Reported by Donna - June 26, 2006 -

On Studio B with Shepard Smith today he spoke with Senior Legal Analyst, Judge Andrew Napolitano, about a case the Supreme Court is going to rule on this week regarding the status of the prisoners at Guantanamo Bay.

Before talking about the case Napolitano said he had just been down for a visit and that GITMO was the finest prison in terms of "quality, cleansliness, how prisoners were treated and high tech equipment." He also said he spoke with GITMO interrogators and "he was satisfied" that these people, well most of them, should be there. He said he couldn't say they were all bad but a lot were trained killers. (Comment: He was able to determine this by just talking to interrogators during a short visit?)

What the Supreme Court is going to rule on is whether these prisoners should get a military tribunal or plead their cases at a federal courthouse.

Napolitano thinks that it would be a logistical nightmare if it were to be decided that they could all have Federal trials.

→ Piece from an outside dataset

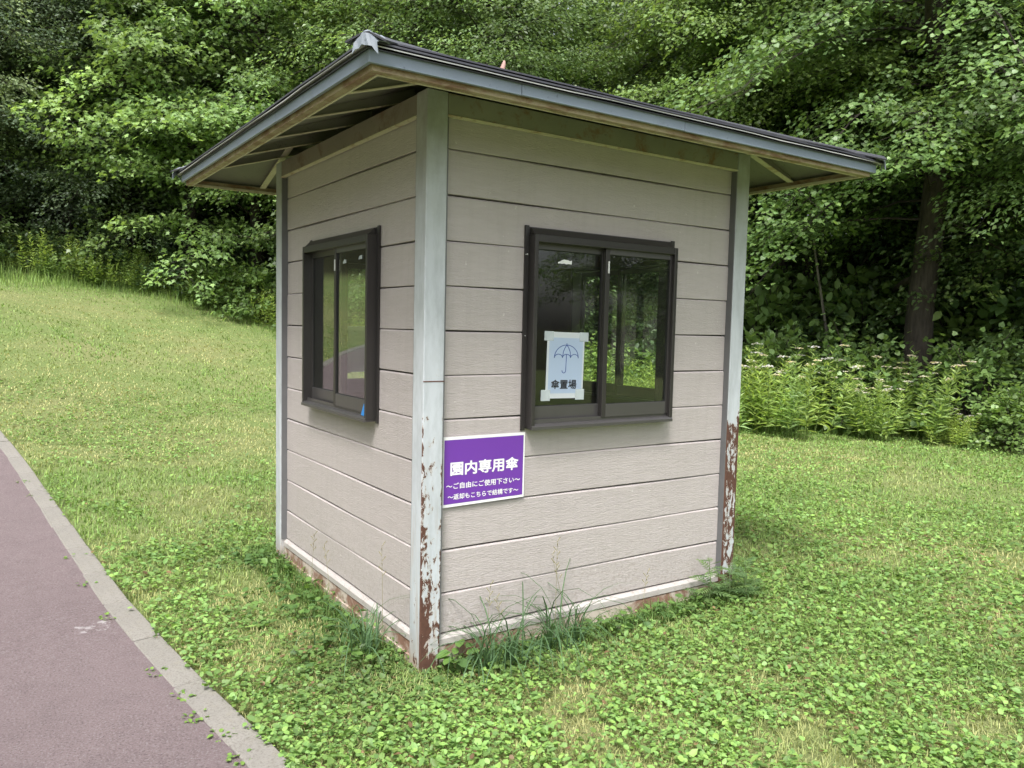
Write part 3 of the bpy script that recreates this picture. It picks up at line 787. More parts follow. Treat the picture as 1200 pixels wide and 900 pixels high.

He said they would then file so that they could appear in person and this would get them out of GITMO. Napolitano also said that when he was down at GITMO he was told that the government does not have verifiable evidence on about 2/3 of the prisoners so they wouldn't be able to prosecute them. Because of this Napolitano said the president wanted to change the rules of evidence and then try them.

Napolitano said that would be unconstitutional. Napolitano also thinks that the president is going to lose this case and there won't be military tribunals, there will be federal trials. The decision is expected this week.

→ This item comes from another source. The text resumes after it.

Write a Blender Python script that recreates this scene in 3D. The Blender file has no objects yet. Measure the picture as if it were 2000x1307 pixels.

Comments: Isn't it nice at GITMO? It's the finest prison Napolitano has ever seen. It's great in quality, cleansliness and how the prisoners are treated, although I thought that visitors who went down to GITMO weren't allowed to see the prisoners without guards being present? So, how could you determine how prisoners were treated unless you got to speak with them one on one?

I love how casually Napolitano said that the president wanted to change the rules of evidence and then try them! Over and over again this president wants to change the laws to fit his way of conducting business. I'm sorry but that's not how our country works. Remember the constitution?

The truth that came out in this segment was that Napolitano was told that there isn't enough evidence to convict about 2/3 of the GITMO prisoners. The incompetency that is the Bush Administration has had plenty of time to accumulate evidence. If after more than 4 years you have not accumulated enough evidence, shouldn't it be time to try these people?